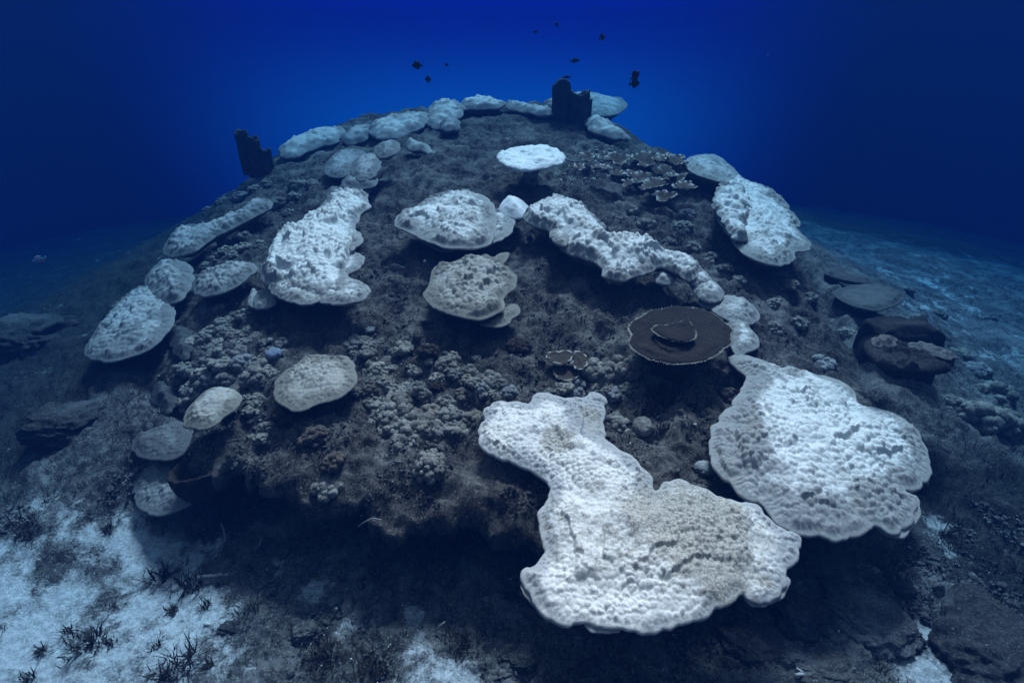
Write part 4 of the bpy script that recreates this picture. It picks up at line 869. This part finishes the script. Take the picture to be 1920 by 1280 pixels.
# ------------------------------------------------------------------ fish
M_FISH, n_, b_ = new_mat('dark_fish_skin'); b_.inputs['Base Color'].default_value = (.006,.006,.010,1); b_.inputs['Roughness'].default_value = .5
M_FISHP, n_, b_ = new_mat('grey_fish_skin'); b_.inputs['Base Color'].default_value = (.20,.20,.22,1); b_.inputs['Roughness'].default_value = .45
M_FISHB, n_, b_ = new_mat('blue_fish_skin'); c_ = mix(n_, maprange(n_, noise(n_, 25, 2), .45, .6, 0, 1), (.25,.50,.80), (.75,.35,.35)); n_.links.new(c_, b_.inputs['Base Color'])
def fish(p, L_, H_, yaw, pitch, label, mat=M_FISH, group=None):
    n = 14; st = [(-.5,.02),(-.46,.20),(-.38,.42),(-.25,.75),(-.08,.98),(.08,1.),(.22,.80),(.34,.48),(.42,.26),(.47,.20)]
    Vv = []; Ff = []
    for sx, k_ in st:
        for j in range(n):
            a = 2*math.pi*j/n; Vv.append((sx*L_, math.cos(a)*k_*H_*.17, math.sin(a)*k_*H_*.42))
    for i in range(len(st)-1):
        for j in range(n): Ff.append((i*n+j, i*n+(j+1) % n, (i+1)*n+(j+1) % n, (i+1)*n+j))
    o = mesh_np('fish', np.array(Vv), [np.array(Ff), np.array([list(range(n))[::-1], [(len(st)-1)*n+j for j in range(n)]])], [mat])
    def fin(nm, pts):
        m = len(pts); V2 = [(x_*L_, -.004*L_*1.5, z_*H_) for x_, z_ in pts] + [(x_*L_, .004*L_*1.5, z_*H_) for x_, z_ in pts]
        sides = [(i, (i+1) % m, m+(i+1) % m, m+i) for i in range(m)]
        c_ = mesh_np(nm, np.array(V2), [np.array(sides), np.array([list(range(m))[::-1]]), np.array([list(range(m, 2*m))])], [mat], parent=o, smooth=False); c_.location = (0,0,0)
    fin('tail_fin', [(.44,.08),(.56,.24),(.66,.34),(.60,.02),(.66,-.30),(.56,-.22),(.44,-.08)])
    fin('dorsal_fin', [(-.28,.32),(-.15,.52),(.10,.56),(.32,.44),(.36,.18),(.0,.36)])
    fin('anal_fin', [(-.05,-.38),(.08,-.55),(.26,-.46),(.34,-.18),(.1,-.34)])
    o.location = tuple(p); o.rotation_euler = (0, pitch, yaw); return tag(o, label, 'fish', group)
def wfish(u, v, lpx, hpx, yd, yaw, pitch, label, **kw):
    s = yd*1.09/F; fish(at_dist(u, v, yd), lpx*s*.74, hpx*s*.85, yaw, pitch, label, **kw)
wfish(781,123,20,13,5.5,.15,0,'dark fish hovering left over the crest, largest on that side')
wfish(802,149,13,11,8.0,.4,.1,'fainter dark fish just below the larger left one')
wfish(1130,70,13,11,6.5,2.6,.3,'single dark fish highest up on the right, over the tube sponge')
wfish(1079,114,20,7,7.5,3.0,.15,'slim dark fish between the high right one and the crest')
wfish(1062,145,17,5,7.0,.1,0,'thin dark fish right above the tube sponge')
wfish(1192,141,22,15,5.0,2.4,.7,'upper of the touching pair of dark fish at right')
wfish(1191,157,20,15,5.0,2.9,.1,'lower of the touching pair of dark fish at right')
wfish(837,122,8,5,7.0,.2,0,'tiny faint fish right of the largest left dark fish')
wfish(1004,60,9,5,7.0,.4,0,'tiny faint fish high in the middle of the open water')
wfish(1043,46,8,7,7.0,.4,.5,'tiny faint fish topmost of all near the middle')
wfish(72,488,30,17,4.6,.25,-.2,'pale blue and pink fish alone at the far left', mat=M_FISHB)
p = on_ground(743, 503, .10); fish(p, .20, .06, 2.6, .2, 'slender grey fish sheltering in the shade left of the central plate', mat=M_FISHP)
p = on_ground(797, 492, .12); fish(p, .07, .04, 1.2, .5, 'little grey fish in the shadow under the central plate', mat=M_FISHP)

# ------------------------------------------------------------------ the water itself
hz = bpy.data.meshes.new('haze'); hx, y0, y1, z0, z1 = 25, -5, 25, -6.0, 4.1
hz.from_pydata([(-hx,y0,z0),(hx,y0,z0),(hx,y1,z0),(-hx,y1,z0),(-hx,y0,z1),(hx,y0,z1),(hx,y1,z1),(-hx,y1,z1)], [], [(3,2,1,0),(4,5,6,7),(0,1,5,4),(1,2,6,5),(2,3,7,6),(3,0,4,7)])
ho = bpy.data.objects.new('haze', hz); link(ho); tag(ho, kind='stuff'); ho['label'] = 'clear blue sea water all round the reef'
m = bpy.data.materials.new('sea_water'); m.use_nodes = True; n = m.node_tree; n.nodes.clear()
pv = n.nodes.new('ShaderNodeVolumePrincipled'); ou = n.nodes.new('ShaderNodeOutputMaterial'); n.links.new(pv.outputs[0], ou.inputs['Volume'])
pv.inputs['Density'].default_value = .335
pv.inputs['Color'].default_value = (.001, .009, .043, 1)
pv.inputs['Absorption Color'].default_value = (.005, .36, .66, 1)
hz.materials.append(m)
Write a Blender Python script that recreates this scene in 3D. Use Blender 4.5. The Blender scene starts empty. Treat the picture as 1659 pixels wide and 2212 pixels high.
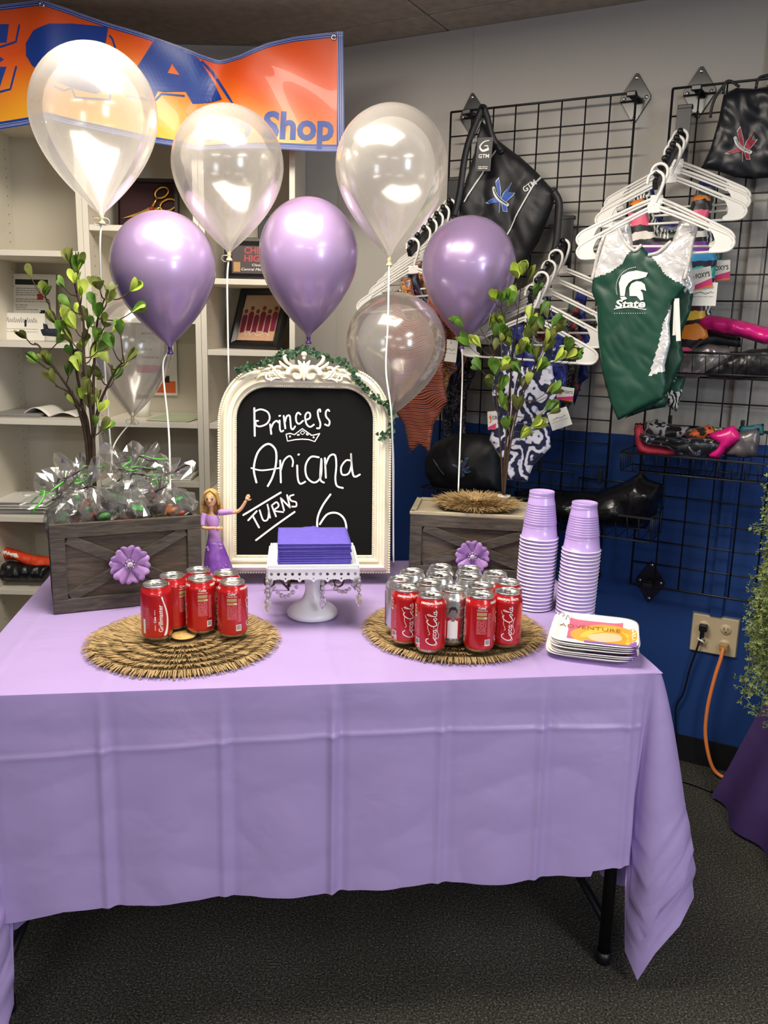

+---+

# EXERCISE BRIEF:
Of all the lines in the entries, how many contain the word "recreates"? Give only the number.

# SOLUTION TO THIS PROBLEM:
2